Empresa privatizada inglesa da água está à beira da falência e debate-se a reestatização
À beira da falência, com uma dívida de 14 bilhões de libras (R$ 88,2 bilhões) e em meio a uma lista imensa de “crimes ambientais”, a Thames Water, maior empresa britânica de água e esgotos, quer jogar o peso da sua crise sobre os ombros – os bolsos – dos consumidores. Sua proposta é continuar pagando confortavelmente os acionistas, enquanto aumenta as tarifas dos seus 16 milhões de clientes em Londres e no sudeste da Inglaterra.
Como se não bastasse a afronta, a Thames Water anunciou que não irá investir no controle do vazamento de esgoto, se recusando a participar de um plano de investimento de 180 milhões de libras (R$ 1,14 bilhão) para contribuir com a redução da poluição das águas inglesas. Desde 2020, apenas no rio Tâmisa, que banha Oxford e Londres e desagua no mar do Norte, a empresa despejou pelo menos 72 bilhões de litros de esgoto. O governo disse que a quantia será aplicada emergencialmente nos próximos 12 meses por seis empresas para evitar mais de 8 mil extravasões de esgoto bruto.
O prefeito de Londres, Sadiq Khan, criticou a empresa por seu envolvimento em vazamentos cloacais que fizeram com que a capital perdesse seu último rio “saudável e limpo”. Levantamentos da Prefeitura mostram que os casos de esgoto fluindo para os rios da capital entre abril e dezembro de 2023 foram quase cinco vezes maiores do que no mesmo período do ano anterior.
DESCALABRO SOCIAL E AMBIENTAL
Diante da situação de descalabro social e ambiental, Sarah Olney, do Partido Liberal Democrata, propôs ao Parlamento britânico que discuta a reestatização da Thames Water. A parlamentar denunciou que além de fazer lobby para aumentar as suas contas em 40% até 2030, a empresa quer adiar investimentos necessários e ver reduzidas as multas pelas inumeráveis infrações que cometeu. Na maior desfaçatez, a gigante privada do saneamento ainda pediu autorização para continuar pagando dividendos astronômicos aos seus acionistas.
Para a deputada liberal Munira Wilson, “a Thames Water está envenenando os rios enquanto o governo fica de braços cruzados”. O fato, observou, é que “essas empresas de água estão cometendo crimes ambientais, destruindo nossos rios e habitats de vida selvagem, ao mesmo tempo em que embolsam somas de dinheiro exorbitantes”. “Com quase todos os monitores de esgoto incapazes de medir os litros de esgoto descartados, este número provavelmente chegará aos trilhões. As empresas de água estão instalando monitores que simplesmente não estão à altura do trabalho e escondem os verdadeiros horrores de seus hábitos imundos de esgoto”, protestou.

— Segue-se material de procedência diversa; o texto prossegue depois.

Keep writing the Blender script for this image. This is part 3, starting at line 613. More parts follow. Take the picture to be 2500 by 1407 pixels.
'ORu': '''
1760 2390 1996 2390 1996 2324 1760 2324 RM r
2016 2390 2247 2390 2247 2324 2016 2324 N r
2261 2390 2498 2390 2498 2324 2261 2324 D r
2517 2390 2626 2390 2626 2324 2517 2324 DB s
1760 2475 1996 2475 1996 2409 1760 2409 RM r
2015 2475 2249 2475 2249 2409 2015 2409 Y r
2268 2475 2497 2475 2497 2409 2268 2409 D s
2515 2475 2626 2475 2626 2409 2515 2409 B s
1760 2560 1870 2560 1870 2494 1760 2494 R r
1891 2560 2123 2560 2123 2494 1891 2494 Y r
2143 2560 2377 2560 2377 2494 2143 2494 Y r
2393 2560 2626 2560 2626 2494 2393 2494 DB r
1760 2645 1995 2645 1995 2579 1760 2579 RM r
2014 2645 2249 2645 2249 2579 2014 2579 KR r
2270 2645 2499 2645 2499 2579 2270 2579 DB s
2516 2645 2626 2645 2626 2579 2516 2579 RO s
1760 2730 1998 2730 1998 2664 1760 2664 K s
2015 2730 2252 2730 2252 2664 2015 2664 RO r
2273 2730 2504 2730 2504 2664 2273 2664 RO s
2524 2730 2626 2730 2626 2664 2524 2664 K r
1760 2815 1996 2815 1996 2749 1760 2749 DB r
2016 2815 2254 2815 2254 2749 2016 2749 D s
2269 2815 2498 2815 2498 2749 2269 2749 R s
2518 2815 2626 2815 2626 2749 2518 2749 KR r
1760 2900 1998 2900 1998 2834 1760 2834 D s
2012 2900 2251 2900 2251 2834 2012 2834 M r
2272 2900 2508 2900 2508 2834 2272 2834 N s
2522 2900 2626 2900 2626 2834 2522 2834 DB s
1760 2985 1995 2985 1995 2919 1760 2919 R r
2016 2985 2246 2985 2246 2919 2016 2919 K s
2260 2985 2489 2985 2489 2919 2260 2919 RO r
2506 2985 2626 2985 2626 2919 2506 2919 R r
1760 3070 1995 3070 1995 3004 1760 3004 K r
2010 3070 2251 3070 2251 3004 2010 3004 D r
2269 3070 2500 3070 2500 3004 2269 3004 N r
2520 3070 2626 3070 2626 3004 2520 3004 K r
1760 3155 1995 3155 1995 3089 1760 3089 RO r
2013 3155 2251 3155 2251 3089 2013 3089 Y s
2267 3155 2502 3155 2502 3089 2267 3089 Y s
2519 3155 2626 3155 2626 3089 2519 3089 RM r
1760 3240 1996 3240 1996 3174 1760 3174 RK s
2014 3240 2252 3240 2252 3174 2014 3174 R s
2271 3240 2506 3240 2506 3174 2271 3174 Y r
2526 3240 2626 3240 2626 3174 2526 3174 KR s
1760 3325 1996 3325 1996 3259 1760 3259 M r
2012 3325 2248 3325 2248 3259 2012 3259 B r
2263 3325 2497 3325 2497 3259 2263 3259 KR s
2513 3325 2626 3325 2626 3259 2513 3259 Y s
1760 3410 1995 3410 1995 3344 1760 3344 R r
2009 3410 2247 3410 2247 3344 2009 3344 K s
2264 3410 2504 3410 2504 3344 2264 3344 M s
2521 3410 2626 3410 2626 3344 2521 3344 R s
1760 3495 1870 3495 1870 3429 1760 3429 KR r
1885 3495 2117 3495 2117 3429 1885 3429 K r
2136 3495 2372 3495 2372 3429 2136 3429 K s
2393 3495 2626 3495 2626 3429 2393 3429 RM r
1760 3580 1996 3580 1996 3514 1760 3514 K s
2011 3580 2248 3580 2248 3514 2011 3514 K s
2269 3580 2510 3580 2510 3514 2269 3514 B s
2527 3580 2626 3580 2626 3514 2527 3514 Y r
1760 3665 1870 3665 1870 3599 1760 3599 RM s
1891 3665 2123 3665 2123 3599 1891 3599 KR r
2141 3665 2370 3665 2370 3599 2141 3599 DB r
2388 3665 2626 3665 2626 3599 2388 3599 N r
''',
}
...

Segundo o próprio Financial Times, por meio de mecanismos pouco convencionais, a empresa busca evitar uma intervenção do governo, na qual sua direção seria assumida por administradores especiais nomeados pelo judiciário.
De acordo com o levantamento do banco de dados Public Futures (publicfutures.org), coordenado pelo Instituto Transnacional (TNI), na Holanda, e pela Universidade de Glasgow, já somam 1.609 as reestatizações de serviços públicos ao redor do mundo, incluindo os de distribuição de água, entre os anos 2000 e 2023. Estudos apontam que essas reversões vêm sendo motivadas por problemas reincidentes em experiências de privatização e parcerias público-privadas (PPPs), como tarifas abusivas e investimentos insuficientes.
Entre os exemplos exitosos está a reestatização do fornecimento de Setúbal, em Portugal, onde as tarifas caíram 60% na tarifa social e 20% na geral. Na contramão vem Paris, com a privatização alavancando as tarifas em 174%, e em Berlim, com 24%.
Em dezembro passado, a controladora da Thames Water, Kemble Water Holdings, foi notificada pelos seus auditores que poderia sofrer um colapso de caixa se os acionistas não injetassem mais recursos. Diante da gravidade da situação, consultores foram acionados para uma injeção de capital antes do vencimento de uma dívida de 190 milhões de libras no final de abril.
Ao mesmo tempo em que comunica a falta de investimento na infraestrutura e nos serviços, a Thames Water assume ter pago um volume astronômico de dividendos aos seus acionistas, montante que atingiu 7,2 bilhões de libras (R$ 45,3 bilhões) de 1990 a 2023. O valor corresponde a mais de 50% da dívida da empresa.